From where I was standing I had a good look around and it became apparent that this had been an enormous industrial complex. There was the foundations of dozens of building over a mile radius, the remnants of a narrow gauge railway and the stumps of mast anchors. The main building 200 metres across the bog was fenced in, to control sheep, and was littered with the machinery of the wireless station. The station at its peak employed over 300 people. It was the Microsoft and Google of its day.
On the way home what had me thinking was not so much that the site was unexploited but that 100 years ago Clifden was host to two major technological developments that would transform the global economy; namely cheap realtime long distance communication and long distance air travel. Clifden, and the west of Ireland was literally one end of the bridge between two empires; one decaying and one emerging.
Yet somehow we ended up in the 1930's as an absolute economic and cultural basketcase. What should have been a dynamic, export led, knowledge based economy became a peasant holding, conservative, clergy controlled and isolationist island on the bit end of Europe. The Marconi station ceased operations in 1922 due to the war and plans for a Clifden airport are still ongoing.
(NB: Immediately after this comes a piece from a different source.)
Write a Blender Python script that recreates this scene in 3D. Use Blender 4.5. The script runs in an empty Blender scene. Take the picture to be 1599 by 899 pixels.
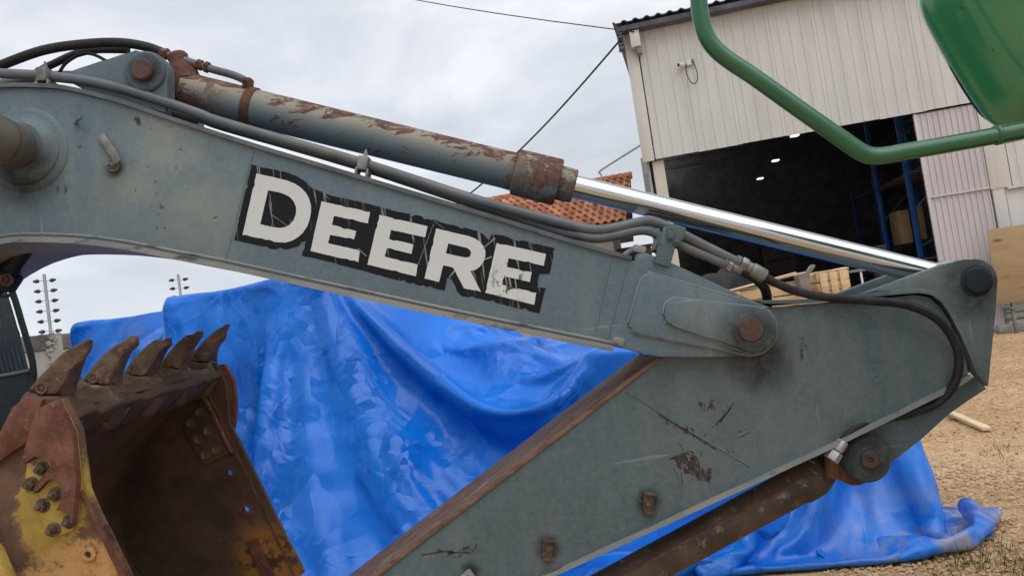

There has always been assumption that our geography has cursed us. My Leaving Cert books both apologised and excused Ireland's underachievement and poverty, hinting that with no natural resources and sitting on the edge of Europe weren't we doing grand anyway. An underlying, almost chronic, shoulder shrugging is our most destructive political trait. Look at the latest reaction by the Government to the appalling shortfall in the public finances, its all "what can we do, its all bad everywhere".
But.....we had the opportunity a century ago and seemingly blew it and we have (had) an opportunity now, we can still straddle two empires, one European the other Americans and exploit the benefits and association with both. For that to happen we need more than ever to examine the madness that is our electoral system.
It needs reform so that intelligent, professional, specialists unencumbered by short term parochial issues can input to state policy. We need to dump the STV-PR system, weed out the Willie O'Dea's from cabinet and introduce a partial List System so that brains and experience not cutehoorness is what qualifies you to sit on the top table in Ireland in charge of a €60 billion budget.